Los medlpa de Nueva Guinea, que celebran fiestas en las que el baile es crucial en la seducción y la elección de pareja, dicen que sincronía es armonía y que, mientras mejor mantenga una pareja el ritmo, más probabilidades tienen de llevar bien su vida en común. Y no es «primitiva» la observación: se sabe hace tiempo que desde el segundo día de nacimiento los bebés empiezan a sincronizar sus movimientos corporales con los esquemas rítmicos de la voz, y actualmente hay constataciones gráficas (fotos, filmaciones, encefalogramas) de la sincronía en el movimiento corporal que se establece, a modo de baile, entre amigos que conversan, entre infantes que juegan distraídamente o entre familiares que comen juntos.
"La danza es alto natural", escribe Helen Fisher, antropóloga: "En la medida en que nos sentimos atraídos por otro, comenzamos a compartir un ritmo". Y podemos terminar compartiendo los churrumbeles, diría yo menos poéticamente. ¿Recuerdan las penumbrosas
reuniones
de los setenta —modalidad de los guateques de los sesenta o de los bailes de los casinos en los cincuenta—?: aquellas miradas, aquellas risitas nerviosas, aquellos cuchicheos hasta que por fin salías a bailar con quien te gustaba y, entonces, desplegabas un universo no calculado de señales corporales... que ponían del hígado a tu padre.

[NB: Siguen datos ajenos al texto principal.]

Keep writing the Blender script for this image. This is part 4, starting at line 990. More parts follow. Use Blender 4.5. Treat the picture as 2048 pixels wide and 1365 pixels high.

«¡¡¿Y por qué?!!», recuerdo haber protestado cuando quería prohibírmelos, «¡Si es un inocente baile!» «¡¿Acaso tú nunca bailaste?!
—
Pos
precisamente...
En el magnífico libro «El zoo erótico de Gaia», preciosistamente ilustrado por Eduardo Castro, Checho Bacallado, biólogo canario, escribe: ‹‹Una de las cuestiones más oscuras —por insuficientemente estudiada— es el papel desempeñado por las hembras de los simios durante el periodo reproductivo. Christiane Mignault, profesora de antropología de Montreal, al hablar de las iniciativas sexuales de dichas «féminas», no duda en titular: «Homosexuales o lascivas, las hembras no esperan el deseo de los machos»; las hembras participan activamente en la búsqueda de una pareja y manifiestan una sexualidad elaborada y plural. Según parece, son ellas las que eligen a sus compañeros, pero los criterios que aplican siguen siendo desconocidos para los humanos››.